A critical severity issue, denoted by (CVSS:3.1/AV:N/AC:L/PR:N/UI:N/S:C/C:H/I:H/A:N) with a score of 10.0, arises from a path traversal vulnerability. Exploiting this vulnerability allows an unauthenticated malicious user to gain unauthorized access to arbitrary files on the server. Specifically, this vulnerability is triggered when an attachment exists within a public project that is nested within a minimum of five groups. It is imperative to address this vulnerability promptly to prevent unauthorized access and potential compromise of sensitive data.

It has been found that only version 16.0.0 of GitLab CE/EE has a problem. If an attachment is present in a public project that is nested within at least five groups, a malicious user who is not authorised can exploit a path traversal vulnerability to access any files on the server.

File Upload & Path Traversal

When you attach a file to a GitLab issue, a request to POST - /:repo/upload is made. You may access the file by using the JSON response that is returned along with this command.

The URL for the file is /:repo/uploads/:id/:file, where :file is the actual file name. Any file path may be used for :file to have GitLab return the desired file. This file path is not sanitised by GitLab, which permits path traversal.

You must URL encode the '/' in the file path in order to effectively exploit this issue. This will be read by GitLab as a value and internally decoded. GitLab will interpret the '/' in the file path as part of the route if it is not encoded.

Encoding just the `/` was enough to bypass Nginx path errors.

How impactful is this vulnerability?

It goes without saying that being able to read local files as deep as the root of the server is critical. However, the conditions required for successful exploitation are unusual:

  • 5-9 Nested Groups

  • A Public Project

  • An Attachment

Pragmatically, the likelihood of these conditions occurring naturally is minimal. Nonetheless, in the event that an attacker manages to register their own project, they could potentially engineer the necessary circumstances to facilitate the successful exploitation of the vulnerability.

In the default configuration of GitLab's community editions, new user registrations are allowed, but each registration requires administrative approval. However, it is important to note that administrative approvals can be disabled, potentially introducing additional risks. To mitigate such risks, administrators have alternative options at their disposal, such as implementing email domain validation. This approach enables administrators to enforce a level of risk mitigation by allowing only trusted users with validated email domains to make modifications within the environment.
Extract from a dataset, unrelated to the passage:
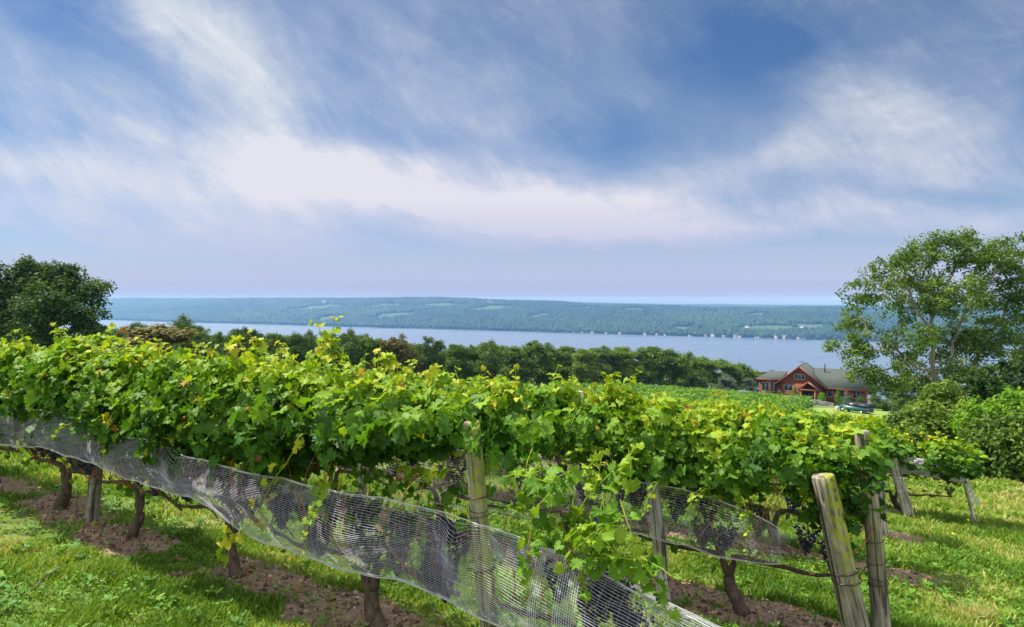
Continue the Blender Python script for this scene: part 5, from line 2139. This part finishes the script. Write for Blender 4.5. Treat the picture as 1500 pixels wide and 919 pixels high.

The GitLab arbitrary file read vulnerability (CVE-2023-2825) demands immediate attention from organizations utilizing the platform. By understanding the intricacies of this vulnerability and the associated exploitation technique, users can take proactive measures to mitigate risks and secure their GitLab instances. Regular patching, continuous monitoring, and a collaborative approach to cybersecurity are crucial for defending against emerging threats. Let us remain vigilant and dedicated to safeguarding the integrity and confidentiality of GitLab deployments.